Second, the items in the apparent series are not parallel, and thus it is not possible to know with clarity from the words themselves what the Legislature intended. To illustrate my point, using the first item in the series, the sentence provides, “designated service area shall mean an area in which the particular service is being provided.” As to the second item in the series, the item makes sense only if it is read with that same structure: “designated service area shall mean an area in which the particular service . . . is budgeted.” So far, this structure makes perfect sense.
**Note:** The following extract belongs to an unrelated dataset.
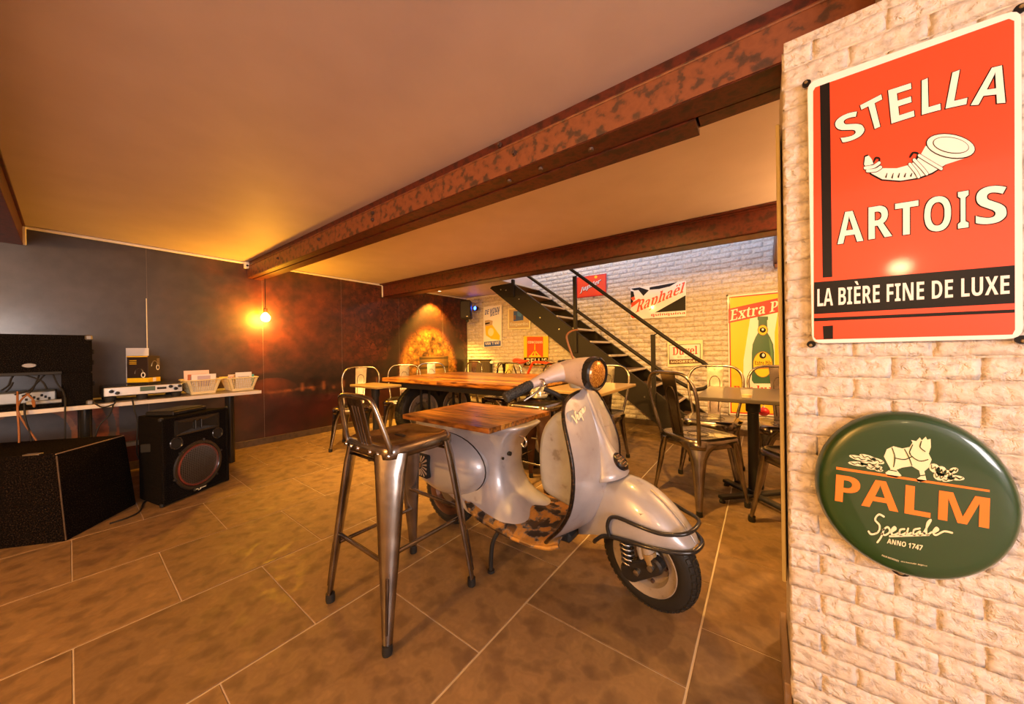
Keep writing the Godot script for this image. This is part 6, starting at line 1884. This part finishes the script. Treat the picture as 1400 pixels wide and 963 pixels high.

As to the third item, however, using the structure of the first two items, the item reads “designated service area shall mean an area in which the particular service . . . funds have been applied for.” That makes no sense, and thus, the sentence is ambiguous.
Finally, the majority makes a convincing argument—with which unequivocally I agree—that the phrase “governing body” must refer to the County—not to Fountain Inn or LCPW—when considering the Legislature‘s intent with regard to the first item in the series. The majority‘s success on this point, however, demonstrates the sentence is ambiguous. Consider the second and third items in the series. If a “governing body” were to “budget” for the infrastructure for utility service to an area, or if it were to “appl[y] for” funds to do so, that “governing body” would necessarily be the provider of the service, which is Fountain Inn or LCPW, not the County. In other words, for the second and third items in the series, the sentence makes no sense if the “governing body” is the County—as the majority has demonstrated must be true for the first item—because the County would never provide funds for the utility to do its business.